### Task details
Print, exactly as they stand, the lines from the start of the listing to the line containing "S = bpy.context.scene", inclusive.

[Scenes as source code]
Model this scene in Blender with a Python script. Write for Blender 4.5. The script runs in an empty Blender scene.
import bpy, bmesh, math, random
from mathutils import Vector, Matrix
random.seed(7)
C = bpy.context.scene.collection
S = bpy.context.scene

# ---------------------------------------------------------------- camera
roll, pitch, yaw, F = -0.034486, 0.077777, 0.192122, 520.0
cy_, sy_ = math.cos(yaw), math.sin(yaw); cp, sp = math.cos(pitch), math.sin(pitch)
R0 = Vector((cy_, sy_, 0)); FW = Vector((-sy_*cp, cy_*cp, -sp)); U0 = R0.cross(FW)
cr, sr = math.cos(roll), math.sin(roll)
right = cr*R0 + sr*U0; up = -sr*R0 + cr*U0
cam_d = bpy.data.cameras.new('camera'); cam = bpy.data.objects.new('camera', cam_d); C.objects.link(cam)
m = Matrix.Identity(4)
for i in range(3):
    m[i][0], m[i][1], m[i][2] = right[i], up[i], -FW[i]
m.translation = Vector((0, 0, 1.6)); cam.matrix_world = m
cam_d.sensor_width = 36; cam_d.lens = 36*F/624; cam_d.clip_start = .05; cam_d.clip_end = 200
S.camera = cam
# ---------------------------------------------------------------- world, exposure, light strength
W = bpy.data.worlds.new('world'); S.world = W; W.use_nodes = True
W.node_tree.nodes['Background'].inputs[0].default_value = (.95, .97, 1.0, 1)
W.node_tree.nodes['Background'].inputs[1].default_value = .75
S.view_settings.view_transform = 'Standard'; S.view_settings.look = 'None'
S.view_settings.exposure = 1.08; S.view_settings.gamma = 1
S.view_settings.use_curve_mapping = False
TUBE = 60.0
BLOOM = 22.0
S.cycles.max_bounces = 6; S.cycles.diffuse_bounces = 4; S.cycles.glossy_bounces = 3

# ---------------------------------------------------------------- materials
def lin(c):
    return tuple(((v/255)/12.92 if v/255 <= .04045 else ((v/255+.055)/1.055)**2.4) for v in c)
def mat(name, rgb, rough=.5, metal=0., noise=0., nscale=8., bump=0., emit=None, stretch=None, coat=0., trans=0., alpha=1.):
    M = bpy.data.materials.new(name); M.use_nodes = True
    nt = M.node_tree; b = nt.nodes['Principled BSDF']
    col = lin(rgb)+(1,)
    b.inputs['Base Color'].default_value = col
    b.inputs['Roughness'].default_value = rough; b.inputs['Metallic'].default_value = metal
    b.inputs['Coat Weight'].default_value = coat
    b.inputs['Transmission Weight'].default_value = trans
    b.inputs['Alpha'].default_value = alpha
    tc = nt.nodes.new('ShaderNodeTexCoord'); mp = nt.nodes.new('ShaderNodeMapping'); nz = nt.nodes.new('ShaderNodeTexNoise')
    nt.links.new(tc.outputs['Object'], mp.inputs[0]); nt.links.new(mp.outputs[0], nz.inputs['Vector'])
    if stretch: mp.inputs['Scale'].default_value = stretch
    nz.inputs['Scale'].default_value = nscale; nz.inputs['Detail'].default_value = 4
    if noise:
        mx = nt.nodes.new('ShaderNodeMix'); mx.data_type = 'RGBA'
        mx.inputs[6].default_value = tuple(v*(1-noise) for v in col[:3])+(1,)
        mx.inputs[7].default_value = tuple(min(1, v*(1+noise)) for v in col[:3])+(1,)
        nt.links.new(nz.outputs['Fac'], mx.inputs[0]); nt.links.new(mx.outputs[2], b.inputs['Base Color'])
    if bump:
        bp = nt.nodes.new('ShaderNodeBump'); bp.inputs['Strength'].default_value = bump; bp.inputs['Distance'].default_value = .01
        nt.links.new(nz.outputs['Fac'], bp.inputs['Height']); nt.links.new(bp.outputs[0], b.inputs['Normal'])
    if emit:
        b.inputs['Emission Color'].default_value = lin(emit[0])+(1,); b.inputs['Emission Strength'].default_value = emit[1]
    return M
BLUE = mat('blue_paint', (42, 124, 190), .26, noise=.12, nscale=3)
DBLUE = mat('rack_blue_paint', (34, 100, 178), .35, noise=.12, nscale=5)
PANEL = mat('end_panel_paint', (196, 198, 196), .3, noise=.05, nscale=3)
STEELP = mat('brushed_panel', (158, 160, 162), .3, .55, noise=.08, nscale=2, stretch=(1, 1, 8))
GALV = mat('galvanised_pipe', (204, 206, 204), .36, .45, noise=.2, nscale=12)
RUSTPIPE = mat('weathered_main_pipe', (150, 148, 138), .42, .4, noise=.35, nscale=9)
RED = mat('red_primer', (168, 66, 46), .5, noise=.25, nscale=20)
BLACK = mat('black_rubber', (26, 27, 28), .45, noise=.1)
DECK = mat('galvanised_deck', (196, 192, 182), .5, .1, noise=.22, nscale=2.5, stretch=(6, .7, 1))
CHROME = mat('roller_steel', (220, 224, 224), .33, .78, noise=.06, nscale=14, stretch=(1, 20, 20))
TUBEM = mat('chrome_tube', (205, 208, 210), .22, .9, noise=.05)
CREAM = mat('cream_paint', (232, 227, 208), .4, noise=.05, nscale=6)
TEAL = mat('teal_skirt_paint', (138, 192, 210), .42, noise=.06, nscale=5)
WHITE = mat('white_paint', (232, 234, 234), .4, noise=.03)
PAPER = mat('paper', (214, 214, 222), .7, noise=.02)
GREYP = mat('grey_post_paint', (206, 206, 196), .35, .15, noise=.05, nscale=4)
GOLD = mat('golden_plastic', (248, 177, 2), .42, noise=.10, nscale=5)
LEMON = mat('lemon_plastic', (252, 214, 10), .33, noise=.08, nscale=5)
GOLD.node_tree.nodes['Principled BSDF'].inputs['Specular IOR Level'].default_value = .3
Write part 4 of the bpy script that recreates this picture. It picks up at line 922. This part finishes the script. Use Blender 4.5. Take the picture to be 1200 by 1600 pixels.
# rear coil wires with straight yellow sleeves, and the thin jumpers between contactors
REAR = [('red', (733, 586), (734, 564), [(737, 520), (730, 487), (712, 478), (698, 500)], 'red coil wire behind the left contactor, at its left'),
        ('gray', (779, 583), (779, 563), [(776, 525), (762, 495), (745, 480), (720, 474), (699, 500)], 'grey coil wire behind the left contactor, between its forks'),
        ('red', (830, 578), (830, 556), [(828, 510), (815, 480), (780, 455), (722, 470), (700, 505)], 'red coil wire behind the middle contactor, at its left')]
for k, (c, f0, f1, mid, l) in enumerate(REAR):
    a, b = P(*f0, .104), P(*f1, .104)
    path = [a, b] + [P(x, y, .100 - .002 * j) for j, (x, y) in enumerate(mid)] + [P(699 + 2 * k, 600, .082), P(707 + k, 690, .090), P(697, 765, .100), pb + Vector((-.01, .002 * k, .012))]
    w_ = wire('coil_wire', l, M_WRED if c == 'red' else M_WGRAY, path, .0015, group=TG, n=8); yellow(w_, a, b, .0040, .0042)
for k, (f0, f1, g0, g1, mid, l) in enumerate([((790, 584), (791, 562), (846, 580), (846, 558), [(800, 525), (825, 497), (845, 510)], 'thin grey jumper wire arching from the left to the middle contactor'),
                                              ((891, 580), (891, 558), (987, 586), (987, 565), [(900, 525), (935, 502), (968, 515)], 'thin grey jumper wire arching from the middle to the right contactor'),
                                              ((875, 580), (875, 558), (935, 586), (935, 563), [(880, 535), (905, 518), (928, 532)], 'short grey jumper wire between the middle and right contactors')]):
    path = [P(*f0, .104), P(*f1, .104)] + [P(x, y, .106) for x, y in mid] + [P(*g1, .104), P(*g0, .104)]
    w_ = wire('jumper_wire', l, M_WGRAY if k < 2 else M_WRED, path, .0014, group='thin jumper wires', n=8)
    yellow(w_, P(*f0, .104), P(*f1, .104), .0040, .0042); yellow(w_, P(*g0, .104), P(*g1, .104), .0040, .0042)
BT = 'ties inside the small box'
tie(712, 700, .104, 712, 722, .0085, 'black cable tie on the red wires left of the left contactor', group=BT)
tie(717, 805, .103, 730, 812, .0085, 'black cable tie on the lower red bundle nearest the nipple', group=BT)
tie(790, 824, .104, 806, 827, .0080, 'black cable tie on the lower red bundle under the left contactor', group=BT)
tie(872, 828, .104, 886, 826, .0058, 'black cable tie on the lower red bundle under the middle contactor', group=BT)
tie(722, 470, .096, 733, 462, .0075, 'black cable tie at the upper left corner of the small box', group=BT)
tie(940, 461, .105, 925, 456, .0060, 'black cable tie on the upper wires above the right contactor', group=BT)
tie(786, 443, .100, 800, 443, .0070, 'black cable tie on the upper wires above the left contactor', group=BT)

### Full solution
Model this scene in Blender with a Python script. Write for Blender 4.5. The script runs in an empty Blender scene.
import bpy, bmesh, math, random
from mathutils import Vector, Matrix
random.seed(7)
C = bpy.context.scene.collection
S = bpy.context.scene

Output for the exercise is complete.